Vou transcrever aqui, como curiosidade, o testamento escrito pelo Duque de Caxias, o grande patrono do Exército brasileiro, que consolidou a unidade territorial do Brasil no conturbado período da Regência, e foi chefe de armas vitorioso nas várias guerras que o Império precisou enfrentar no Uruguai, na Argentina e, sobretudo, no Paraguai. Sua espada, conservada na Academia Militar de Agulhas Negras, é até hoje objeto de culto cívico e particular veneração pelos oficiais que, a cada ano, saem daquela Academia. Cada um deles conserva uma miniatura dessa espada tão carregada de simbolismo, como lembrança da formatura. É o seguinte o teor do documento manuscrito:

“Em nome de Deus. Amém. Eu, Luís Alves de Lima, Duque de Caxias, achando-me com saúde e meu perfeito juízo, ordeno o meu testamento, da maneira seguinte: sou católico romano, tenho nesta fé vivido, e pretendo morrer.

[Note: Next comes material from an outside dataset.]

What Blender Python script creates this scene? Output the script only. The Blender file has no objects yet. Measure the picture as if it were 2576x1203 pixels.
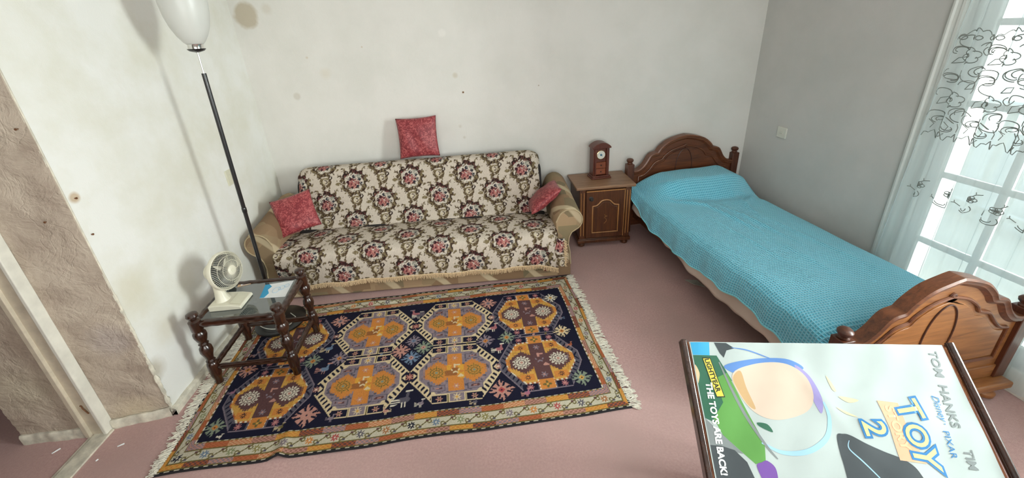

“Sou natural do Rio de Janeiro, batizado na freguesia de Inhamerim; filho legítimo do Marechal Francisco de Lima e Silva, e de sua legítima Mulher, dona Mariana Cândida Bello de Lima, ambos já falecidos. Fui casado à face da Igreja com a virtuosa dona Ana Luiza Carneiro Viana de Lima, Duquesa de Caxias, já falecida, de cujo matrimônio restam dois filhos que são Luiza e Ana, as quais se acham casadas; a primeira com Francisco Nicolas Carneiro Nogueira da Gama, e a segunda, com Manoel Carneiro da Silva, as quais são as minhas legítimas herdeiras. Declaro que nomeio meus testamenteiros, em 1º lugar, o meu genro Francisco Nicolas, em 2º meu genro Manoel Carneiro, em 3º meu irmão e amigo, o Visconde de Tocantins, e lhes rogo que aceitem esta testamentária, da qual só darão contas no fim de dois anos. Recomendo a estes que quero que meu enterro seja feito, sem pompa alguma, e só como irmão da Cruz dos Militares, no grau que ali tenho. Dispensando o estado da Casa Imperial, que se costuma a mandar aos que exercem o cargo que tenho. Não desejo mesmo, que se façam convites para o meu enterro, porque os meus amigos que me quiserem fazer este favor, não precisam dessa formalidade e muito menos consintam os meus filhos que eu seja embalsamado.  Logo que eu falecer deve o meu testamenteiro fazer saber ao Quartel General, e ao ministro da Guerra que dispenso as honras fúnebres que me pertencem como Marechal do Exército e que só desejo que me mandem seis soldados, escolhidos dos mais antigos, e melhor conduta, dos corpos da Guarnição, para pegar as argolas do meu caixão, a cada um dos quais o meu testamenteiro, no fim do enterro, dará 30 mil réis de gratificação.

“Declaro que deixo ao meu criado, Luiz Alves, 400 mil réis e toda a roupa do meu uso. Deixo ao meu amigo e companheiro de trabalho, João de Souza da Fonseca Costa, como sinal de lembrança, todas as minhas armas, inclusive a espada com que comandei, seis vezes, em campanha, e o cavalo de minha montaria, arreado com os arreios melhores que tiver na ocasião da minha morte. Deixo à minha irmã, a Baronesa de Suruí, as minhas condecorações de brilhantes da Ordem de Pedro I, como sinal de lembrança, e a meu irmão, o Visconde de Tocantins, meu candeeiro de prata, que herdei do meu pai. Deixo meu relógio de ouro com a competente corrente ao Capitão Salustiano de Barros Albuquerque, também como lembrança pela lealdade com que tem me servido como amanuense. Deixo à minha afilhada Ana Eulália de Noronha, casada com o Capitão Noronha, 2 contos de réis. Cumpridas estas disposições, que deverão sair da minha terça, tudo o mais que possuo será repartido com as minhas duas filhas Ana e Luiza, acima declaradas.

“Mais nada tendo a dispor, dou por findo o meu testamento, rogando às justiças do país que o façam cumprir, por ser esta a minha última vontade escrita por mim e assinada. Rio de Janeiro, 23 de Abril de 1874 a) Luís Alves de Lima, Duque de Caxias”.